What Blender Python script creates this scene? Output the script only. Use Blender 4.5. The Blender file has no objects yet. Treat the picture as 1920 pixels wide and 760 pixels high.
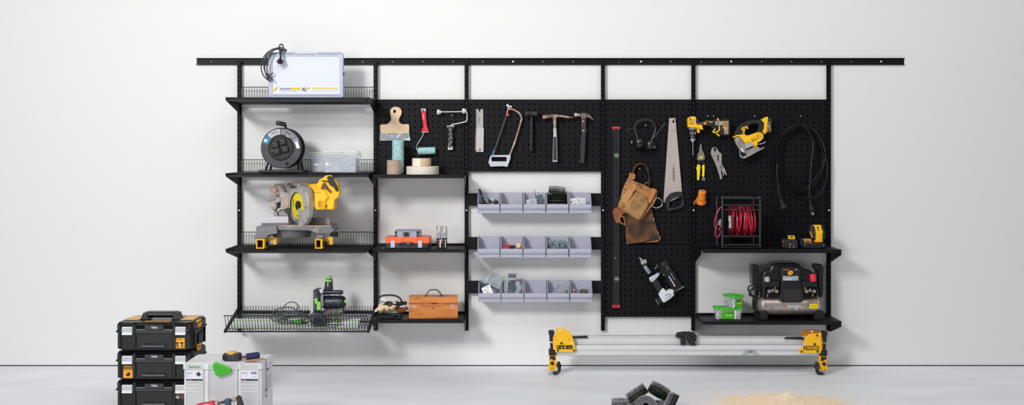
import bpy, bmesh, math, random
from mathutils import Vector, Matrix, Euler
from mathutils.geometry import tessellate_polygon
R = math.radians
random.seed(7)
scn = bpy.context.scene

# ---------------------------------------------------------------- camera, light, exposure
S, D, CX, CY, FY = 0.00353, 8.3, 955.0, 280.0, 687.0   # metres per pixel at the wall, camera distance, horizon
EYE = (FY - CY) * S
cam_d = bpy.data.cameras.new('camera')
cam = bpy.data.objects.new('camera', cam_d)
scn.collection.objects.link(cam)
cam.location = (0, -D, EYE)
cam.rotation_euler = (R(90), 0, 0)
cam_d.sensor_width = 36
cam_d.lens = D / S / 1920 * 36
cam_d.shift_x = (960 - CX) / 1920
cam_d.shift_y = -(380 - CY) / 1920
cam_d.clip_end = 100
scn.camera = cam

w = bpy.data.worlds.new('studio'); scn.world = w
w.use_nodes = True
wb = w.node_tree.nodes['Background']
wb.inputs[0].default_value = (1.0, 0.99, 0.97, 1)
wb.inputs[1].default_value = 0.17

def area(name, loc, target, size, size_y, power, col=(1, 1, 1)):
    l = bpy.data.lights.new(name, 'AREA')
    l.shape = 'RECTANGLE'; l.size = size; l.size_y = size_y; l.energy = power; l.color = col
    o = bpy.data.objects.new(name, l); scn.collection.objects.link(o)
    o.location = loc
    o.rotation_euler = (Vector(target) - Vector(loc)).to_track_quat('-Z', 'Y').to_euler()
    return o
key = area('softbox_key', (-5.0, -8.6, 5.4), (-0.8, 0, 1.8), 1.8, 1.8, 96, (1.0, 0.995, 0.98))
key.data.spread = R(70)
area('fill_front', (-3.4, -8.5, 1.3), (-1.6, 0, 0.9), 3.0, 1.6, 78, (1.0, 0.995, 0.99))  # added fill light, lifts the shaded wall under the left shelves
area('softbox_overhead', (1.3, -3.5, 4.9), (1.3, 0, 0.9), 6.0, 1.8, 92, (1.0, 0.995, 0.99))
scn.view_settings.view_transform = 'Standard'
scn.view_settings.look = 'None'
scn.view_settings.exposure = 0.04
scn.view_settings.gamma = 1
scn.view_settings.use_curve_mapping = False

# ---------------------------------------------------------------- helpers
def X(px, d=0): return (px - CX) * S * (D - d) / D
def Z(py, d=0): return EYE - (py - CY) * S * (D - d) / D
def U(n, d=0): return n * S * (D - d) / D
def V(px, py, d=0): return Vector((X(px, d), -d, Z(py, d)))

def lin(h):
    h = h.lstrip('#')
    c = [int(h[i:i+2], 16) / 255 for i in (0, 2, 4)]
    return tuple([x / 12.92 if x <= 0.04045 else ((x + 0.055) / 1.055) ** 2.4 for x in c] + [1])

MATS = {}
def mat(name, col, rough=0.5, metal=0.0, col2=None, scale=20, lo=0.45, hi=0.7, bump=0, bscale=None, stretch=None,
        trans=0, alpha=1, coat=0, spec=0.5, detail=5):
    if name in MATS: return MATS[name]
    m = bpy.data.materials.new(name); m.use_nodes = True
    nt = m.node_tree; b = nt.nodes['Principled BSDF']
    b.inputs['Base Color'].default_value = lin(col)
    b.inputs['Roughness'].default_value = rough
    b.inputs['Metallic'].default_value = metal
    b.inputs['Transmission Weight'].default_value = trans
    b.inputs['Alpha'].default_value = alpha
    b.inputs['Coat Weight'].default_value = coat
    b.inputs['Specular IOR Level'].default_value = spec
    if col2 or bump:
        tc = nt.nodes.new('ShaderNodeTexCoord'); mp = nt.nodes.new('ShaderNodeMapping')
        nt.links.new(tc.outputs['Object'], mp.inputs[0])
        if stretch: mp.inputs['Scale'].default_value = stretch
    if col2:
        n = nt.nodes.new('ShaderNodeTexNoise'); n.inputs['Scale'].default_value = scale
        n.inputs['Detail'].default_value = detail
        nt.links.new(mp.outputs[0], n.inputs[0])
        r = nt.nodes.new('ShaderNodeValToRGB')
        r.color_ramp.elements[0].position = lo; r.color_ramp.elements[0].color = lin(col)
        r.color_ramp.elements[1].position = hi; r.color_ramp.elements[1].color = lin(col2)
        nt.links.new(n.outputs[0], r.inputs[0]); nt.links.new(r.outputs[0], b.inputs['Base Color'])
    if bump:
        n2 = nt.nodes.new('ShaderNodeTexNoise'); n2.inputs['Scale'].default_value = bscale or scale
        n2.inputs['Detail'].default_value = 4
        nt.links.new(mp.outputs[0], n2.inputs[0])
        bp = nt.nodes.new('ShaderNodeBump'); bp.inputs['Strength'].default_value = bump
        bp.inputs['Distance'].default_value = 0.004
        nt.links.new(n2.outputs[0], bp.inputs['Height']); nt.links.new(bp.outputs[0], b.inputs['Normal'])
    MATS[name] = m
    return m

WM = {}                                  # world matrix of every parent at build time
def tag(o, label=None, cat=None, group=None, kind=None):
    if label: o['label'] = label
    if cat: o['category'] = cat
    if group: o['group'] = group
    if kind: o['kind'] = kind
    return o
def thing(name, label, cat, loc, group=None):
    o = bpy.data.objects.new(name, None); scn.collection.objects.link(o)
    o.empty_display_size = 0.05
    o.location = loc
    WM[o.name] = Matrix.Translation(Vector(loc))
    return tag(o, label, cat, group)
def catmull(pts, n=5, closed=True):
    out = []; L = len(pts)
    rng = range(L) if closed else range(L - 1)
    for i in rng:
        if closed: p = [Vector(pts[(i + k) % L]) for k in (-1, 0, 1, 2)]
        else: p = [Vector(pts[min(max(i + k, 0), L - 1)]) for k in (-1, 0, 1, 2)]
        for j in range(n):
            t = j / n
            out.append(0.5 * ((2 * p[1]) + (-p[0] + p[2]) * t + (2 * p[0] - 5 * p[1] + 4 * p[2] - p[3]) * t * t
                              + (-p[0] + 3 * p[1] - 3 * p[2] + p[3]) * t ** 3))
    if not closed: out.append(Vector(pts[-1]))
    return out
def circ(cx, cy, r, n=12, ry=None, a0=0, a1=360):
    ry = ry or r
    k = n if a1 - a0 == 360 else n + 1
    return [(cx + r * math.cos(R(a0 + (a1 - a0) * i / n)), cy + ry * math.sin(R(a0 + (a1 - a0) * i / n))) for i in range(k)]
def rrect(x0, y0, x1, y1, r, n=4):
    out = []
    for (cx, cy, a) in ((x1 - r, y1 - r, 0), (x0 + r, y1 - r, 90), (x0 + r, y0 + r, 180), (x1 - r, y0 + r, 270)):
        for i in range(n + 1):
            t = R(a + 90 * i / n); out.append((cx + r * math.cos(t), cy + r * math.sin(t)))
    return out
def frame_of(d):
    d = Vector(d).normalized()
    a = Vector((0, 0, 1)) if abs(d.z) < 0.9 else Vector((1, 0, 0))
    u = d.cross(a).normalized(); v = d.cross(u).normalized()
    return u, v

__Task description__
Write out nothing but the lines from the start of the data through the line with "scn.camera = cam". Leave out the pictures.

__Answer__
What Blender Python script creates this scene? Output the script only. Use Blender 4.5. The Blender file has no objects yet. Treat the picture as 1920 pixels wide and 760 pixels high.
import bpy, bmesh, math, random
from mathutils import Vector, Matrix, Euler
from mathutils.geometry import tessellate_polygon
R = math.radians
random.seed(7)
scn = bpy.context.scene

# ---------------------------------------------------------------- camera, light, exposure
S, D, CX, CY, FY = 0.00353, 8.3, 955.0, 280.0, 687.0   # metres per pixel at the wall, camera distance, horizon
EYE = (FY - CY) * S
cam_d = bpy.data.cameras.new('camera')
cam = bpy.data.objects.new('camera', cam_d)
scn.collection.objects.link(cam)
cam.location = (0, -D, EYE)
cam.rotation_euler = (R(90), 0, 0)
cam_d.sensor_width = 36
cam_d.lens = D / S / 1920 * 36
cam_d.shift_x = (960 - CX) / 1920
cam_d.shift_y = -(380 - CY) / 1920
cam_d.clip_end = 100
scn.camera = cam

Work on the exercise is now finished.